WHAT THE EXERCISE ASKS -
Note each line where "scene" appears, and copy it.

RECORDS SUPPLIED -

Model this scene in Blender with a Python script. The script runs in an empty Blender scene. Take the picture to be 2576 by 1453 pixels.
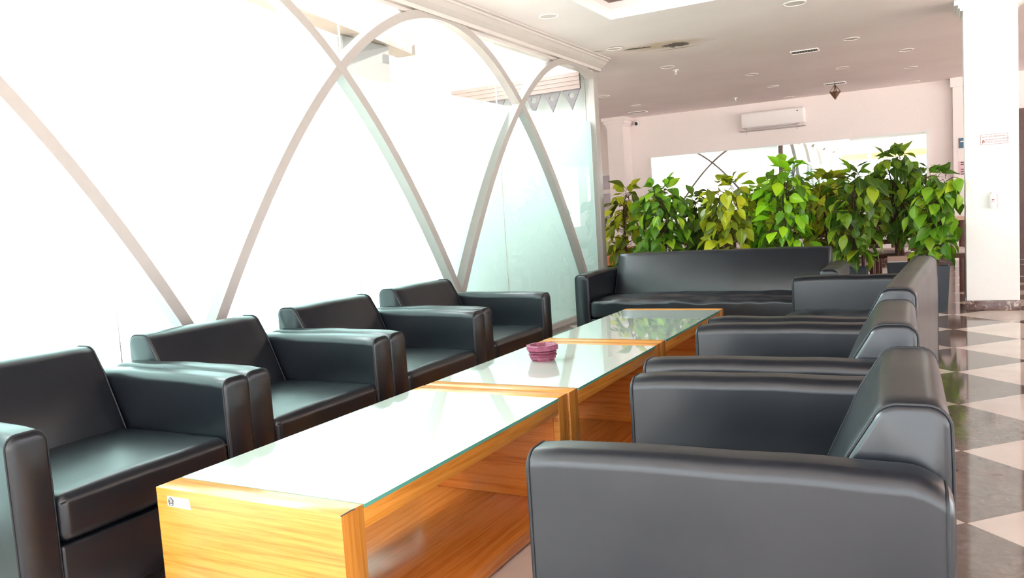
import bpy, bmesh, math, random
from mathutils import Vector, Matrix, noise
S = bpy.context.scene
COL = S.collection
R = math.radians
# ------------------------------------------------------------------ camera, sky, light, exposure
CAM_H = 1.13
PITCH, ROLL, YAW, FPX = 0.0905615, 0.0648550, 0.4996138, 2006.96
def make_camera():
    cy, sy, cp, sp, cr, sr = math.cos(YAW), math.sin(YAW), math.cos(PITCH), math.sin(PITCH), math.cos(ROLL), math.sin(ROLL)
    f = Vector((-sy*cp, cy*cp, -sp)); right = Vector((cy, sy, 0)); down = f.cross(right)
    r2 = cr*right + sr*down; d2 = -sr*right + cr*down
    cd = bpy.data.cameras.new('camera'); co = bpy.data.objects.new('camera', cd); COL.objects.link(co)
    cd.sensor_fit = 'HORIZONTAL'; cd.sensor_width = 36.0; cd.lens = FPX/2576*36.0; cd.clip_start = .05; cd.clip_end = 200
    m = Matrix((r2, -d2, -f)).transposed().to_4x4(); m.translation = Vector((0, 0, CAM_H)); co.matrix_world = m
    S.camera = co
make_camera()
S.view_settings.view_transform = 'Standard'; S.view_settings.look = 'None'
S.view_settings.gamma = 1.0; S.view_settings.use_curve_mapping = False
S.view_settings.exposure = 1.04
W = bpy.data.worlds.new('sky'); S.world = W; W.use_nodes = True
bg = W.node_tree.nodes['Background']; bg.inputs['Strength'].default_value = 1.0
def sky():       # hazy sky, with a bright lobe added over the courtyard side to light the panes
    nt = W.node_tree; nd = nt.nodes.new; lk = nt.links.new
    tc = nd('ShaderNodeTexCoord'); dt = nd('ShaderNodeVectorMath'); dt.operation = 'DOT_PRODUCT'; dt.inputs[1].default_value = Vector((-.85, -.05, .48)).normalized()
    lk(tc.outputs['Generated'], dt.inputs[0])
    mx = nd('ShaderNodeMath'); mx.operation = 'MAXIMUM'; mx.inputs[1].default_value = 0; lk(dt.outputs['Value'], mx.inputs[0])
    pw = nd('ShaderNodeMath'); pw.operation = 'POWER'; pw.inputs[1].default_value = 4; lk(mx.outputs[0], pw.inputs[0])
    m1 = nd('ShaderNodeMath'); m1.operation = 'MULTIPLY_ADD'; m1.inputs[1].default_value = SKY_HAZE; m1.inputs[2].default_value = SKY_BASE; lk(pw.outputs[0], m1.inputs[0])
    lk(m1.outputs[0], bg.inputs['Strength']); bg.inputs['Color'].default_value = (.86, .94, 1.0, 1)
SKY_BASE, SKY_HAZE = 3.2, 30.0
sky()
W.cycles.sampling_method = 'MANUAL'; W.cycles.sample_map_resolution = 256
S.cycles.max_bounces = 10; S.cycles.diffuse_bounces = 6; S.cycles.glossy_bounces = 4; S.cycles.transmission_bounces = 6
S.cycles.transparent_max_bounces = 12; S.cycles.sample_clamp_indirect = 6.0; S.cycles.caustics_reflective = False; S.cycles.caustics_refractive = False
S.cycles.use_denoising = True
sl = bpy.data.lights.new('sun', 'SUN'); sl.energy = 14.0; sl.angle = R(1.5); sl.color = (1.0, .92, .87)
so = bpy.data.objects.new('sun', sl); COL.objects.link(so); so.rotation_euler = (R(-12), R(24), 0)      # high sun from the open right side
def portal(name, loc, rot, sx, sy):
    l = bpy.data.lights.new(name, 'AREA'); l.shape = 'RECTANGLE'; l.size = sx; l.size_y = sy
    o = bpy.data.objects.new(name, l); COL.objects.link(o); o.location = loc; o.rotation_euler = rot; l.cycles.is_portal = True
portal('daylight_portal_right', (4.15, 6.0, 1.4), (0, R(90), 0), 2.7, 16.2)      # unseen right side, opened to let daylight in
portal('daylight_portal_rear', (.5, -2.06, 1.45), (R(90), 0, 0), 7.3, 2.4)       # windows behind the camera

# ------------------------------------------------------------------ materials
def newmat(n):
    m = bpy.data.materials.new(n); m.use_nodes = True
    nt = m.node_tree; return m, nt, nt.nodes['Principled BSDF']
def setp(b, col=None, rough=None, metal=None, spec=None, coat=None, coatr=None, trans=None):
    if col is not None: b.inputs['Base Color'].default_value = (*col, 1)
    if rough is not None: b.inputs['Roughness'].default_value = rough
    if metal is not None: b.inputs['Metallic'].default_value = metal
    if spec is not None: b.inputs['Specular IOR Level'].default_value = spec
    if coat is not None: b.inputs['Coat Weight'].default_value = coat
    if coatr is not None: b.inputs['Coat Roughness'].default_value = coatr
    if trans is not None: b.inputs['Transmission Weight'].default_value = trans
def N(nt, t, **kw):
    n = nt.nodes.new(t)
    for k, v in kw.items():
        if k in n.inputs: n.inputs[k].default_value = v
        else: setattr(n, k, v)
    return n
def L(nt, a, ao, b, bi): nt.links.new(a.outputs[ao], b.inputs[bi])
def ramp(nt, stops):
    r = nt.nodes.new('ShaderNodeValToRGB'); e = r.color_ramp.elements
    while len(e) < len(stops): e.new(.5)
    for i, (p, c) in enumerate(stops): e[i].position = p; e[i].color = (*c, 1)
    return r
def plain(n, col, rough=.5, bump=0, scale=40, vary=0.0, **kw):
    m, nt, b = newmat(n); setp(b, col, rough, **kw)
    tc = N(nt, 'ShaderNodeTexCoord'); nz = N(nt, 'ShaderNodeTexNoise', Scale=scale, Detail=4.0)
    L(nt, tc, 'Object', nz, 'Vector')
    if vary:
        r = ramp(nt, [(.3, tuple(max(0, c*(1-vary)) for c in col)), (.7, tuple(min(1, c*(1+vary)) for c in col))])
        L(nt, nz, 'Fac', r, 'Fac'); L(nt, r, 'Color', b, 'Base Color')
    if bump:
        bp = N(nt, 'ShaderNodeBump', Strength=bump, Distance=.01); L(nt, nz, 'Fac', bp, 'Height'); L(nt, bp, 'Normal', b, 'Normal')
    return m
M = {}
M['wall'] = plain('white_plaster', (.87, .775, .75), .6, .05, 30, .015)
M['white'] = plain('white_paint', (.84, .80, .78), .4, 0, 20, .01)
M['column'] = plain('column_paint', (.80, .77, .735), .45, .03, 30, .01)
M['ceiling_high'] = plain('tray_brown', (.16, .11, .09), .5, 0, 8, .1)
M['frame'] = plain('white_powder_coat', (.56, .51, .48), .35, 0, 20, .02)
M['rib'] = plain('grey_white_rib_paint', (.36, .325, .30), .35, 0, 20, .02)
M['plastic'] = plain('white_plastic', (.86, .80, .78), .3, 0, 20, .01)
M['plastic_grey'] = plain('grey_plastic', (.55, .50, .49), .35, 0, 20, .02)
M['reflector'] = plain('dull_reflector', (.60, .53, .49), .5, 0, 20, .02)
M['dark'] = plain('duct_shade', (.02, .016, .015), .6, 0, 20, .05)
M['black'] = plain('black_plastic', (.015, .015, .017), .25, 0, 20, .05)
M['metal'] = plain('brushed_metal', (.55, .53, .5), .3, 0, 60, .05, metal=1.0)
M['darkwood'] = plain('dark_brown_wood', (.085, .026, .014), .35, .05, 25, .25)
M['tanwood'] = plain('tan_table_top', (.62, .38, .24), .35, 0, 12, .12)
M['redwood'] = plain('orange_stained_wood', (.50, .13, .035), .4, .03, 15, .15)
M['cushion'] = plain('pale_seat_fabric', (.66, .55, .52), .8, .1, 80, .04)
M['pot'] = plain('charcoal_pot', (.018, .024, .032), .45, .15, 60, .12)
M['soil'] = plain('soil', (.035, .022, .014), .95, .6, 60, .4)
M['stem'] = plain('woody_stem', (.075, .035, .016), .8, .5, 50, .35)
M['rubber'] = plain('black_feet', (.012, .012, .012), .5, 0, 20, .1)
M['paper'] = plain('white_paper', (.88, .84, .80), .6, 0, 20, .01)
M['pinkpaper'] = plain('pink_paper', (.80, .50, .55), .6, 0, 20, .02)
M['bluesign'] = plain('blue_sign', (.055, .12, .19), .4, 0, 20, .02)
M['red'] = plain('faded_red_ink', (.30, .05, .05), .6, 0, 20, .05)
M['ink'] = plain('dark_ink', (.06, .06, .05), .6, 0, 20, .05)
M['box'] = plain('pinkish_card', (.72, .46, .38), .5, 0, 15, .05)
M['outwall'] = plain('outdoor_render', (.82, .76, .70), .8, .1, 6, .04)
M['beam'] = plain('outdoor_beige_beam', (.15, .122, .10), .8, .1, 6, .06)
M['clay'] = plain('pink_band_boards', (.19, .13, .112), .7, .1, 6, .06)
M['valance'] = plain('grey_valance', (.085, .07, .073), .6, 0, 6, .05)
M['ground'] = plain('concrete_paving', (.70, .66, .60), .85, .2, 5, .08)
M['shade'] = plain('yellow_blind', (.80, .52, .22), .7, 0, 10, .06)
M['lanternmetal'] = plain('bronze_lantern', (.20, .115, .07), .35, 0, 30, .2, metal=.6)
M['sealant'] = plain('grey_sealant', (.75, .74, .72), .5, 0, 30, .05)

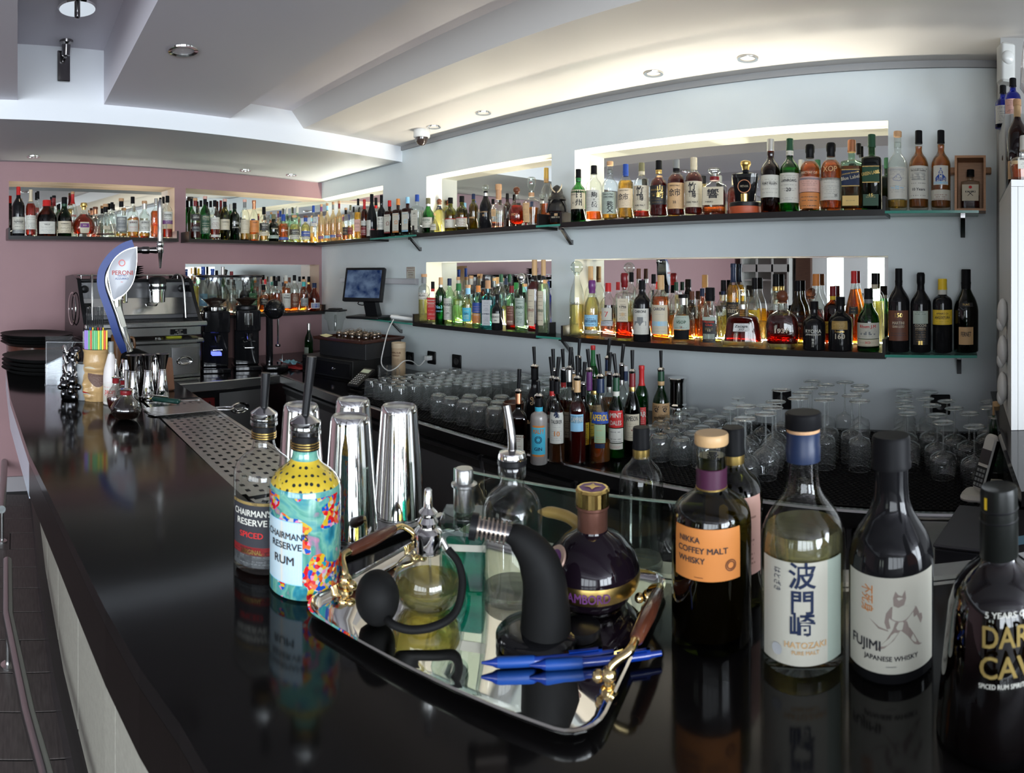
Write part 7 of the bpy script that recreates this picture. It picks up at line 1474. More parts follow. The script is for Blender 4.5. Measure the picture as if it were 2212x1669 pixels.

SOLUTION TO THE EXERCISE -
Model this scene in Blender with a Python script. The script runs in an empty Blender scene. Take the picture to be 2576 by 1453 pixels.
S = bpy.context.scene